Voting rights, which are threatened by the current conservative majority even without Bork, would already have been undermined - he opposed the very principle of one person, one vote, a foundation of civil rights law. Remarkably, Bork argued that poll taxes were constitutional -- but the 1964 Civil Rights Act was not. He would have attacked affirmative action programs designed to provide wider educational opportunity; he said the civil rights law banning racial discrimination in public accommodations was based on "a principal of unsurpassed ugliness."

Jamie Raskin, a Maryland state senator, law professor and senior fellow at People For the American Way, noted in a report earlier this year that Bork's record as a judge on the federal appeals court "nearly always favored government when it was challenged by public interest groups,workers or citizens but favored business corporations whenever they challenged the government." And during his time at Yale Law School, Bork helped to turn anti-trust law on its head, arguing that laws intended to protect consumers could, in fact, be used to protect the corporations themselves.
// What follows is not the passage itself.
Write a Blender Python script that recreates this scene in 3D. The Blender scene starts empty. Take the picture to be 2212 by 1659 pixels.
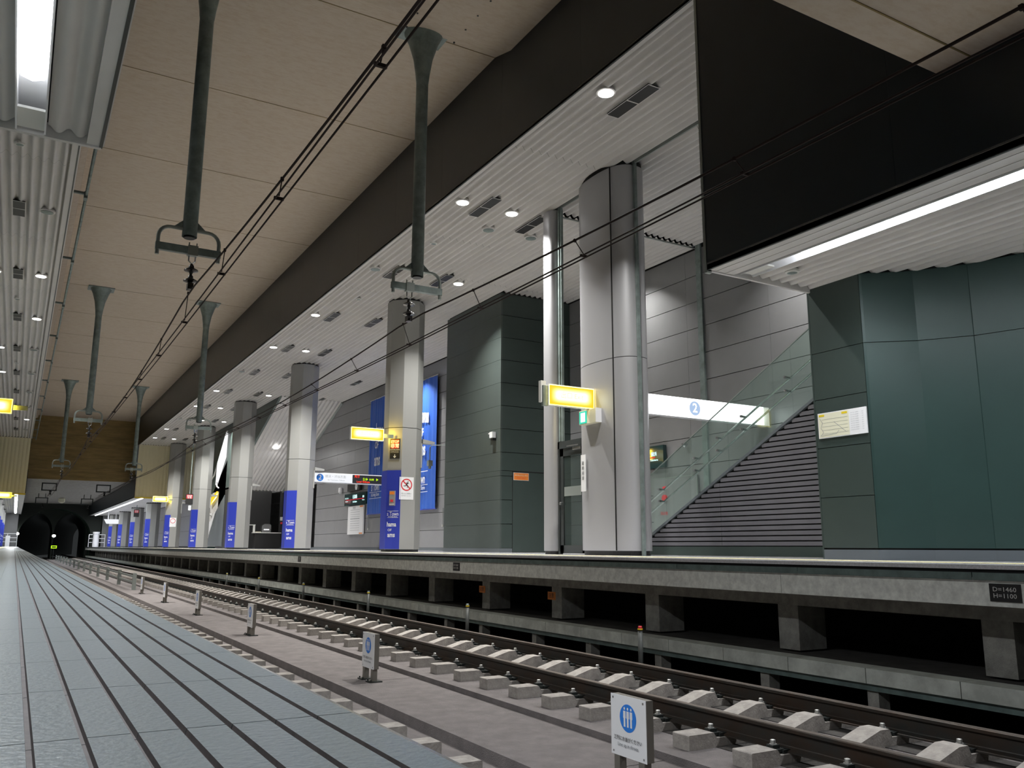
import bpy, math, random
from mathutils import Vector, Matrix
random.seed(7)
SC = bpy.context.scene
COL = SC.collection
# ------------------------------------------------------------------ camera
cam = bpy.data.cameras.new('camera'); camo = bpy.data.objects.new('camera', cam); COL.objects.link(camo)
YAW, PITCH, ROLL = -0.52297, 0.190975, -0.004523
Rz = Matrix.Rotation(YAW, 3, 'Z'); Rx = Matrix.Rotation(PITCH, 3, 'X'); Ry = Matrix.Rotation(ROLL, 3, 'Y')
R = Rz @ Rx @ Ry
cr, cf, cu = R.col[0], R.col[1], R.col[2]
M = Matrix((cr, cu, -cf)).transposed().to_4x4(); M.translation = Vector((0, 0, 0.12))
camo.matrix_world = M
cam.sensor_width = 36.0; cam.lens = 1828.4 / 2212 * 36.0
cam.clip_start = 0.02; cam.clip_end = 400
SC.camera = camo
# ------------------------------------------------------------------ world, colour
w = bpy.data.worlds.new('world'); SC.world = w; w.use_nodes = True
bg = w.node_tree.nodes['Background']; bg.inputs[0].default_value = (0.55, 0.60, 0.62, 1); bg.inputs[1].default_value = 0.045
SC.view_settings.view_transform = 'Standard'; SC.view_settings.look = 'None'
SC.view_settings.gamma = 1.0; SC.view_settings.use_curve_mapping = False
SC.view_settings.exposure = 0.0
SC.cycles.use_denoising = True
SC.cycles.max_bounces = 6; SC.cycles.diffuse_bounces = 4; SC.cycles.glossy_bounces = 3
SC.cycles.transparent_max_bounces = 8; SC.cycles.caustics_reflective = False; SC.cycles.caustics_refractive = False
SC.cycles.sample_clamp_indirect = 4.0
E_DOWN, E_TUBE = 225.0, 17.0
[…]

So as bad as the current corporate-minded court is, with Bork we could very well have gotten there much sooner.

Bork would also have used his power as a Supreme Court justice to undermine First Amendment freedoms and promote censorship in arts and media. He did not believe the First Amendment applied to arts and literature and called openly for greater government censorship.

The defeat of Robert Bork's Supreme Court nomination was not, of course, the end of the long and ongoing campaign to infuse the federal courts with a similar right-wing ideology, particularly on economic issues. Subsequent far-right nominees have successfully masked their ideology until after confirmation. And Bork remained a folk hero for the right wing of the Republican Party, which is why presidential candidate Mitt Romney, struggling to shore up support from the Party's base, named Bork to head his judicial advisory team. It was a clear indication that Romney was prepared to sacrifice Americans' interests to the big business and Religious Right interest groups that dominate the GOP.

So let us extend our sympathy to Robert Bork's family and friends. But let us also take a stand for an important historical truth: the successful fight against his confirmation was a noble cause, and his defeat was one of the most important progressive victories.